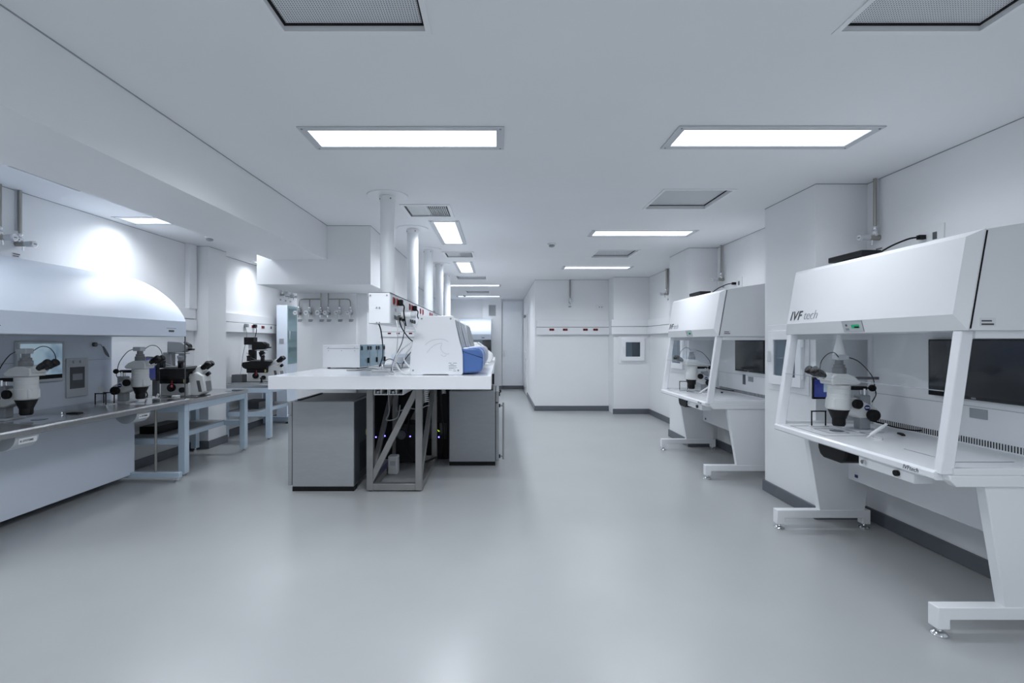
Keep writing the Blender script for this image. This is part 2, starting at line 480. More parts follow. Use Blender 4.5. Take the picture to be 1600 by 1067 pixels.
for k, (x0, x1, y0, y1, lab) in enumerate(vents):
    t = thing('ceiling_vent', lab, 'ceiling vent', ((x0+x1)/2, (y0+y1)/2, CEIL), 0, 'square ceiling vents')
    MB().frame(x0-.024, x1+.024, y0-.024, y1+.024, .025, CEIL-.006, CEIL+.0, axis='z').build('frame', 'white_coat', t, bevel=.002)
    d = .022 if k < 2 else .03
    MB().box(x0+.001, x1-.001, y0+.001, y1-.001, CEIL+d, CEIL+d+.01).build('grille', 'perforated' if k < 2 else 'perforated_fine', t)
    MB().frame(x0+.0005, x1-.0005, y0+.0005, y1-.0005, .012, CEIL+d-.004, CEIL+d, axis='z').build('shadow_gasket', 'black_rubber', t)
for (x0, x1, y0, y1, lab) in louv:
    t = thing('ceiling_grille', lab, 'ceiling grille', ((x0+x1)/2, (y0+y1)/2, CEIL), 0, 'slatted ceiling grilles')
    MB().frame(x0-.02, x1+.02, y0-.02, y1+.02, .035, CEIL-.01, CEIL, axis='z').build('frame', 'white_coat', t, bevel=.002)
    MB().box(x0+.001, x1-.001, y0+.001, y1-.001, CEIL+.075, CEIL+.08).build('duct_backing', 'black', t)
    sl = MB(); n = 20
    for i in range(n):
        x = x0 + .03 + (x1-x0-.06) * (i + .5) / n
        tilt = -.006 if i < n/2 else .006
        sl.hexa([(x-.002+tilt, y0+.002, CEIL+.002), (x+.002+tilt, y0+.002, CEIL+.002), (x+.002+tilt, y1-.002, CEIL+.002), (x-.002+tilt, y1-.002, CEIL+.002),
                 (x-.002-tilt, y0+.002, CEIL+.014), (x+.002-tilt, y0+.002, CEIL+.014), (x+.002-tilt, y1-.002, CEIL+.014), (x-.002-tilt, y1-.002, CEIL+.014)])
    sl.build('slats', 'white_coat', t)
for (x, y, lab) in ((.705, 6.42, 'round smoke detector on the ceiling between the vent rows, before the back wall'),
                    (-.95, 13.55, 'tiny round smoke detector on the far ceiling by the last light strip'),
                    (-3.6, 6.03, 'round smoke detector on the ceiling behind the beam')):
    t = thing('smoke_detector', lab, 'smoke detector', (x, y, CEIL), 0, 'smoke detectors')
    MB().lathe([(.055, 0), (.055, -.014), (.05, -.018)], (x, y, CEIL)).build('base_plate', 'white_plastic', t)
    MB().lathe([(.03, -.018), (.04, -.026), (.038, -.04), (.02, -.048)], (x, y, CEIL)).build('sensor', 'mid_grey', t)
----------
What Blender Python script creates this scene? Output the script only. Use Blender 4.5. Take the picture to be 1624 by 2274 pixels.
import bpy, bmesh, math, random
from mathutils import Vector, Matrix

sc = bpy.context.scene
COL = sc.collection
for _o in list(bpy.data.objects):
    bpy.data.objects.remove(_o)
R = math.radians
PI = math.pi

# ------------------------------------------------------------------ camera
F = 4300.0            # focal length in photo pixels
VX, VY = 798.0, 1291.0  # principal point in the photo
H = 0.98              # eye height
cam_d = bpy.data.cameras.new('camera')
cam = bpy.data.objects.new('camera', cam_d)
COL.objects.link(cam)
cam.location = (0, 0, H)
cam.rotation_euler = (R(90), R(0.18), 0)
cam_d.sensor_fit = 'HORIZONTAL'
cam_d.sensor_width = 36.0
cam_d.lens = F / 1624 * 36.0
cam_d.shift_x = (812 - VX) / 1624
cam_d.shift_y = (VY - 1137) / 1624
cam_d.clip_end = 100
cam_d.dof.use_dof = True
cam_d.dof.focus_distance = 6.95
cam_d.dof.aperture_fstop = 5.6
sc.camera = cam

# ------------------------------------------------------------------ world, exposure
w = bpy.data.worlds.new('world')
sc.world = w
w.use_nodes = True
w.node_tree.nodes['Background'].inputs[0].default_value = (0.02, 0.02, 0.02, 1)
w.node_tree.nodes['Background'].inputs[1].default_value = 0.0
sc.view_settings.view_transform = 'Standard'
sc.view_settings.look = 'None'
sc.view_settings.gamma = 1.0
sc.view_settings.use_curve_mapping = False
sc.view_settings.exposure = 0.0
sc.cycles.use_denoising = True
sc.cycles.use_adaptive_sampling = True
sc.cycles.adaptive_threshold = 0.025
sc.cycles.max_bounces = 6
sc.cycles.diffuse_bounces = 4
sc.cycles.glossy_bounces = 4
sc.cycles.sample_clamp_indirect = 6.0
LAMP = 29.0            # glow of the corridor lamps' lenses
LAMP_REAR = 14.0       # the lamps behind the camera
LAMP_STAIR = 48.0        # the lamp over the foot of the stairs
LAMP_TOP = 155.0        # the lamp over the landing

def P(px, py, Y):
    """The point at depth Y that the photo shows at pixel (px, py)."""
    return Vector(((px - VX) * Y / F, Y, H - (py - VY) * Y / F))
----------
> **What is needed**
Among the entries above, find the line with "What Blender Python" and the line with "sc.camera = cam"; give again exactly these two lines and all lines between them.

> **Solution below**
What Blender Python script creates this scene? Output the script only. Use Blender 4.5. Take the picture to be 1624 by 2274 pixels.
import bpy, bmesh, math, random
from mathutils import Vector, Matrix

sc = bpy.context.scene
COL = sc.collection
for _o in list(bpy.data.objects):
    bpy.data.objects.remove(_o)
R = math.radians
PI = math.pi

# ------------------------------------------------------------------ camera
F = 4300.0            # focal length in photo pixels
VX, VY = 798.0, 1291.0  # principal point in the photo
H = 0.98              # eye height
cam_d = bpy.data.cameras.new('camera')
cam = bpy.data.objects.new('camera', cam_d)
COL.objects.link(cam)
cam.location = (0, 0, H)
cam.rotation_euler = (R(90), R(0.18), 0)
cam_d.sensor_fit = 'HORIZONTAL'
cam_d.sensor_width = 36.0
cam_d.lens = F / 1624 * 36.0
cam_d.shift_x = (812 - VX) / 1624
cam_d.shift_y = (VY - 1137) / 1624
cam_d.clip_end = 100
cam_d.dof.use_dof = True
cam_d.dof.focus_distance = 6.95
cam_d.dof.aperture_fstop = 5.6
sc.camera = cam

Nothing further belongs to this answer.